112. That then is the first law—you must see Pallas as the Lady of Life—the second is, you must see her as the Lady of Wisdom; or σοφια—and this is the chief matter of all. I cannot but think, that after the considerations into which we have now entered, you will find more interest than hitherto in comparing the statements of Aristotle, in the Ethics, with those of Plato in the Polity, which are authoritative as Greek definitions of goodness in art, and which you may safely hold authoritative as constant definitions of it. You remember, doubtless, that the σοφια or αρετη τεχνης, for the sake of which Phidias is called σοφος as a sculptor, and Polyclitus as an image-maker, Eth. 6. 7. (the opposition is both between ideal and portrait sculpture, and between working in stone and bronze) consists in the "νους των τιμιωτατων τη φυσει" "the mental apprehension of the things that are most honourable in their nature." Therefore what is, indeed, most lovely, the true image-maker will most love; and what is most hateful, he will most hate, and in all things discern the best and strongest part of them, and represent that essentially, or, if the opposite of that, then with manifest detestation and horror. That is his art wisdom; the knowledge of good and evil, and the love of good, so that you may discern, even in his representation of the vilest thing, his acknowledgment of what redemption is possible for it, or latent power exists in it; and, contrariwise, his sense of its present misery. But for the most part, he will idolize, and force us also to idolize, whatever is living, and virtuous, and victoriously right; opposing to it in some definite mode the image of the conquered ἑρπετον.

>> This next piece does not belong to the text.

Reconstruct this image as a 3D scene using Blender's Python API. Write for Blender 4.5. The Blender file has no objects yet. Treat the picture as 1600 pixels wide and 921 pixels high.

113. This is generally true of both the great arts; but in severity and precision, true of sculpture. To return to our illustration: this poor little girl was more interesting to Edward Frere, he being a painter, because she was poorly dressed, and wore these clumsy shoes, and old red cap, and patched gown. May we sculpture her so? No. We may sculpture her naked, if we like; but not in rags.

But if we may not put her into marble in rags, may we give her a pretty frock with ribands and flounces to it, and put her into marble in that? No. We may put her simplest peasant's dress, so it be perfect and orderly, into marble; anything finer than that would be more dishonourable in the eyes of Athena than rags. If she were a French princess, you might carve her embroidered robe and diadem; if she were Joan of Arc you might carve her armour—for then these also would be "των τιμιωτατων," not otherwise.

114. Is not this an edge-tool we have got hold of, unawares? and a subtle one too; so delicate and scimitar-like in decision. For note, that even Joan of Arc's armour must be only sculptured, if she has it on; it is not the honourableness or beauty of it that are enough, but the direct bearing of it by her body. You might be deeply, even pathetically, interested by looking at a good knight's dinted coat of mail, left in his desolate hall. May you sculpture it where it hangs? No; the helmet for his pillow, if you will—no more.